Podría parecer que es una cosa que exige mucho tiempo. En el mejor de los casos, habría que esperar aún muchos años hasta el comienzo de la fundación del Estado. Entretanto, en miles de lugares diferentes los judíos son maltratados, mortificados, injuriados, apaleados, despojados y sacrificados. No: apenas empecemos a poner en ejecución el plan, el antisemitismo cesará en todas partes e inmediatamente (…)
En los templos se rezará por el éxito de la obra. También en las iglesias. Se trata de la liberación de un antiguo yugo bajo el cual todos sufrían.
Pero, ante todo, tiene que hacerse la luz en las inteligencias. El pensamiento debe volar hasta los lugares más miserables, en los que viven nuestras gentes. Despertarán de su letargo, puesto que toda nuestra vida adquiere un nuevo contenido.
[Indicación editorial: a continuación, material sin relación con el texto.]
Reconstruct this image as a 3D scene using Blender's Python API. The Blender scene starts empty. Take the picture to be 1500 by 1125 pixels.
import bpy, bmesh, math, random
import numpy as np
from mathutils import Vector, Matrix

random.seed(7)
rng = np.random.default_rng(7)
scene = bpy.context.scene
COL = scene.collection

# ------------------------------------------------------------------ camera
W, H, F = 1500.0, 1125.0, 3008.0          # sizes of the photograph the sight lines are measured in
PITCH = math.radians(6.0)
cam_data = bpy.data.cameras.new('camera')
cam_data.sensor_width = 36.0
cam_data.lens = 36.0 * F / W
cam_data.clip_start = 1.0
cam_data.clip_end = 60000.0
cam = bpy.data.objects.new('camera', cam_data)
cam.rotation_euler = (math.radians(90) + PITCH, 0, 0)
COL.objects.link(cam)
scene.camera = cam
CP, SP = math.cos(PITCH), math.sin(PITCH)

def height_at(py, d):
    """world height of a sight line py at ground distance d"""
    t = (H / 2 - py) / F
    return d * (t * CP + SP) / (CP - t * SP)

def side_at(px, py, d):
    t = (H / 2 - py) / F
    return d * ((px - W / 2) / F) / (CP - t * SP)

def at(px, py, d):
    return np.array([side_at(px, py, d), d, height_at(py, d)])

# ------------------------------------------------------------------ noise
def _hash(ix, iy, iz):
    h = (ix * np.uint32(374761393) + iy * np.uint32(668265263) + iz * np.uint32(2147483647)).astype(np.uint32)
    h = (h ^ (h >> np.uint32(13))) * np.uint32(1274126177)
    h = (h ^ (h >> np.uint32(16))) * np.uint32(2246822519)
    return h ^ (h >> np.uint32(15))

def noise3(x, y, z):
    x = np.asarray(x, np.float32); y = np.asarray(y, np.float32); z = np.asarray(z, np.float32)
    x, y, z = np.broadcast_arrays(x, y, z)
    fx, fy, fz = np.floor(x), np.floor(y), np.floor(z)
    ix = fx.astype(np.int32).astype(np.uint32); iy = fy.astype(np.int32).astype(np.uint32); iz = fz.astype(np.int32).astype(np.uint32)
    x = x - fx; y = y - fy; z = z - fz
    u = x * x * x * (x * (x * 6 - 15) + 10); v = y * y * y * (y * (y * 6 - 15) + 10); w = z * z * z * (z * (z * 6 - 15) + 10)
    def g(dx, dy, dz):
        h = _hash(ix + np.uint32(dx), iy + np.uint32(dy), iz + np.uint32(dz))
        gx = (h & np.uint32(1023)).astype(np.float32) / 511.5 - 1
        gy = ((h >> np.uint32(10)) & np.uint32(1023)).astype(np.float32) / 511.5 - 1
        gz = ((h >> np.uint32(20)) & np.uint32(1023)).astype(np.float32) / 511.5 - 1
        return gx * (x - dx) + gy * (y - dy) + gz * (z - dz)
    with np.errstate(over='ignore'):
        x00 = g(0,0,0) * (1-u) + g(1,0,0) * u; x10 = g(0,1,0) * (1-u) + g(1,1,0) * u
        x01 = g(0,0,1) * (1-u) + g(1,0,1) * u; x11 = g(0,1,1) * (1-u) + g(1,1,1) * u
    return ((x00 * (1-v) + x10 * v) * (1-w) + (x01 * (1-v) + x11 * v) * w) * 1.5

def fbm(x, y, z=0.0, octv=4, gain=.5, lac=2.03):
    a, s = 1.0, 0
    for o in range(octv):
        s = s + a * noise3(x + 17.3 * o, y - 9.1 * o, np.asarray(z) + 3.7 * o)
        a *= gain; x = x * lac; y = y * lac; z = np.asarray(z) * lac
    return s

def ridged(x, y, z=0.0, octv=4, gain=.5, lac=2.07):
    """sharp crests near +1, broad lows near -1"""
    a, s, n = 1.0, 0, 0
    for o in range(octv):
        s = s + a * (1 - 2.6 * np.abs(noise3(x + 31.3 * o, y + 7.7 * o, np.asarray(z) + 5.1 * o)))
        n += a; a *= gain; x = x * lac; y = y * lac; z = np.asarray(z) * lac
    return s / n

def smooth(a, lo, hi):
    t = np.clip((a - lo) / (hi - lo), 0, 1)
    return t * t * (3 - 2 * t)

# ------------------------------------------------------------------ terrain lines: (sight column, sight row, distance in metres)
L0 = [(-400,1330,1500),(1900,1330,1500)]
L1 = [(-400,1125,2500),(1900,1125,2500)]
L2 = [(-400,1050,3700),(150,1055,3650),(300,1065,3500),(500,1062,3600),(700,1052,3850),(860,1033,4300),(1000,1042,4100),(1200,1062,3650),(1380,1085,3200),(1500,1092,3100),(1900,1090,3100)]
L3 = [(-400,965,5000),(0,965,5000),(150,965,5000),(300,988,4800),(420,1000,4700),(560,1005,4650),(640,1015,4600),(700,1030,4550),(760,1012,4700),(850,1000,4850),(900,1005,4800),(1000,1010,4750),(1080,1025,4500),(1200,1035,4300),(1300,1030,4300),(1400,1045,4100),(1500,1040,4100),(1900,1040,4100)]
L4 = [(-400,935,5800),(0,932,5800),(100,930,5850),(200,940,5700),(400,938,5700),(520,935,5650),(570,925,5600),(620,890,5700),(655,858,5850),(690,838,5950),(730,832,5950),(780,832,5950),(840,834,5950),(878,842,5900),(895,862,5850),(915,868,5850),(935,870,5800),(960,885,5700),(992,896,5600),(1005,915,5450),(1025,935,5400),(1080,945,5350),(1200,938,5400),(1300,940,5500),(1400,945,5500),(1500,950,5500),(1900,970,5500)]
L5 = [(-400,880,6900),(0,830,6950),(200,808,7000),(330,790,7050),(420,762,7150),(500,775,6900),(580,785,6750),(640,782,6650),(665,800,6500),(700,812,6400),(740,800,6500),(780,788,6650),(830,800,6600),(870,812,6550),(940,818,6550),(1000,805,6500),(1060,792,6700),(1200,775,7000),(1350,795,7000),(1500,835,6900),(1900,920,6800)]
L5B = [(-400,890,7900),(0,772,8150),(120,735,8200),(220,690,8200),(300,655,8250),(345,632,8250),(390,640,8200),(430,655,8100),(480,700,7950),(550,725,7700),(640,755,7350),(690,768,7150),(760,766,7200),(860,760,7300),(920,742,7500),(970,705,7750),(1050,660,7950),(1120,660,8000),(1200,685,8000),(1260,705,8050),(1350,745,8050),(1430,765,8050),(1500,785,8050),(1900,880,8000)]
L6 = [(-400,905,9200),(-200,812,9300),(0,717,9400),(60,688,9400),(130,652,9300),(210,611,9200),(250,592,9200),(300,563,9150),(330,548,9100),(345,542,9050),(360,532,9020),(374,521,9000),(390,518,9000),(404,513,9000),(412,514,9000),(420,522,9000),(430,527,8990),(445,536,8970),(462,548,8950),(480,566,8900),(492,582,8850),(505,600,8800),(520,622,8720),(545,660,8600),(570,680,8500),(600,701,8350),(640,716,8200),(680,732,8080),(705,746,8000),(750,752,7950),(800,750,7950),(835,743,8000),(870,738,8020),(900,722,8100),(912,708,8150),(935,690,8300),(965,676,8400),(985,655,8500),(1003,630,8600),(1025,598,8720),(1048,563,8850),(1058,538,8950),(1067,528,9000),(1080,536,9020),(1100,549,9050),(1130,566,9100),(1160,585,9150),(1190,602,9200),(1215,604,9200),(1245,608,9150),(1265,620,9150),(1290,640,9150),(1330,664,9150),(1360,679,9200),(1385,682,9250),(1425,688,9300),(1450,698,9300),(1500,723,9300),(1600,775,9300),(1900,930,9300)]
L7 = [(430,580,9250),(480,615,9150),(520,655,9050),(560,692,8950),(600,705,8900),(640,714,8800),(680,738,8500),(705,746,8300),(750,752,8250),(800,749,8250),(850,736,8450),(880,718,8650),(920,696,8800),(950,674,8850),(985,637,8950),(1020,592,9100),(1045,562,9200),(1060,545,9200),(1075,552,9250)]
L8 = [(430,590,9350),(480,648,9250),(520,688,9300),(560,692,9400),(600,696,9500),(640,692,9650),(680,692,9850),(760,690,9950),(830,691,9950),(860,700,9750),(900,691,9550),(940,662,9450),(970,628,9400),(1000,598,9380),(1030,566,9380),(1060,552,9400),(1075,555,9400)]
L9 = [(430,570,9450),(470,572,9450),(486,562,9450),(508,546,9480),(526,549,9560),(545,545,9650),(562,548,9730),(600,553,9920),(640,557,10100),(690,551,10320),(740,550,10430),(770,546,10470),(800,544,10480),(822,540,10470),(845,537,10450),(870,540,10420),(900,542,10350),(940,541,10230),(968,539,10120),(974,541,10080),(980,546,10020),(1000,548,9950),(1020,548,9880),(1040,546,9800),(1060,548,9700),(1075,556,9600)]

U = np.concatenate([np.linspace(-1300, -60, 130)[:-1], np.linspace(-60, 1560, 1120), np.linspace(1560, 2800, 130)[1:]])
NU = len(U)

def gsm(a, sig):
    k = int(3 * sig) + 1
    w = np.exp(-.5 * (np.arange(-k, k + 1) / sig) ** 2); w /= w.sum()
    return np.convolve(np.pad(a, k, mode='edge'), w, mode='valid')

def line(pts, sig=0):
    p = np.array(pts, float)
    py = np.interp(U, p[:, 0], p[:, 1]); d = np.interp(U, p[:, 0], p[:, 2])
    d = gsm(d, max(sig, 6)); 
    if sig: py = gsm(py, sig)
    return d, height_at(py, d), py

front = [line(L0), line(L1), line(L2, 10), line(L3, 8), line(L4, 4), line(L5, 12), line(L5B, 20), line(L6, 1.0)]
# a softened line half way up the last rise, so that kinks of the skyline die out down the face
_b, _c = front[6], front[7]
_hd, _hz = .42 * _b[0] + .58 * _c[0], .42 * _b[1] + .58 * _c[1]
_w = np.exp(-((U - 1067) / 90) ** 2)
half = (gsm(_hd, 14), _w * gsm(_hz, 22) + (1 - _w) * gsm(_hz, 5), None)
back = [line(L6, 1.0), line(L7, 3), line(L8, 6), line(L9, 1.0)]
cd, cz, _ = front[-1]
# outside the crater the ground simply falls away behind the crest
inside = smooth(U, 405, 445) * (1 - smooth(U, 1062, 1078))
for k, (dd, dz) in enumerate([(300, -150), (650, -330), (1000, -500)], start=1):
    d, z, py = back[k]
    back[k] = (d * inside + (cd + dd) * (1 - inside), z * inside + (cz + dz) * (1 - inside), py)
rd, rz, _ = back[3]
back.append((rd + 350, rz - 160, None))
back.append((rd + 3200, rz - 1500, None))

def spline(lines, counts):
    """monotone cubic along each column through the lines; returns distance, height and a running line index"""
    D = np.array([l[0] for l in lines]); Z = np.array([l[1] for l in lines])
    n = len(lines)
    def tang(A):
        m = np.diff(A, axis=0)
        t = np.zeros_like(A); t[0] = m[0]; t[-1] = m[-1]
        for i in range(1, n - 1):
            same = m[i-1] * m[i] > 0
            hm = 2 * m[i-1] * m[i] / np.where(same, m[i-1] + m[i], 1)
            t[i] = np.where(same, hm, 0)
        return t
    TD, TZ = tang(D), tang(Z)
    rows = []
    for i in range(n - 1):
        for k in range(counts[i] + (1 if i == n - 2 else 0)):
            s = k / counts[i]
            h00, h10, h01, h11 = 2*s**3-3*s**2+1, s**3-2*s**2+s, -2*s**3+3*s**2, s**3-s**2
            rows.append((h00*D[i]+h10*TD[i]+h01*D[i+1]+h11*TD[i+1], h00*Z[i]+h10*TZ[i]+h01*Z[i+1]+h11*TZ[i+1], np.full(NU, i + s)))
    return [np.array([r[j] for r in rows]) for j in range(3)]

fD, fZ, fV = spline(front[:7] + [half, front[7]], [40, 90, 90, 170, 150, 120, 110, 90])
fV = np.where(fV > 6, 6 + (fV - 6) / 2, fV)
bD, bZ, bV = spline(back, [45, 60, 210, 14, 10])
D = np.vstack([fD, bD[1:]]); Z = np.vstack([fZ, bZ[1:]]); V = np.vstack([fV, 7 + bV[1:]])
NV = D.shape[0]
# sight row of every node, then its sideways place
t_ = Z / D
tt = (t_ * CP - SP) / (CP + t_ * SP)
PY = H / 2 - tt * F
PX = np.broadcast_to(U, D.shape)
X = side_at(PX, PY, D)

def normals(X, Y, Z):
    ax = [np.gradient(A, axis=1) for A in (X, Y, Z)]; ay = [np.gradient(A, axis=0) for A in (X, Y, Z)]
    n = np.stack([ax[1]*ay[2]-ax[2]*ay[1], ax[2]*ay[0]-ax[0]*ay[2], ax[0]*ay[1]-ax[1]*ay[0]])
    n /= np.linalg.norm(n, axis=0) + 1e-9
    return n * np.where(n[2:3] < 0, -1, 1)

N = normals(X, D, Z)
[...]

Cada cual solo tiene que pensar en sí mismo y la emigración se volverá intensa. ¡Y qué gloria espera a los que luchan por la causa sin interés personal! Por eso creo que surgirá de la tierra una generación de judíos admirables. Resurgirán los macabeos. Repitamos las palabras del principio: Los judíos que lo quieran tendrán su Estado.
Al fin hemos de vivir como hombres libres, en nuestro propio suelo, y hemos de morir tranquilamente en nuestra patria. El mundo se libera con nuestra libertad, se enriquece con nuestra riqueza y se engrandece con nuestra grandeza. Y lo que ensayemos allí en beneficio nuestro, obrará poderosa y dichosamente en provecho de todos los hombres.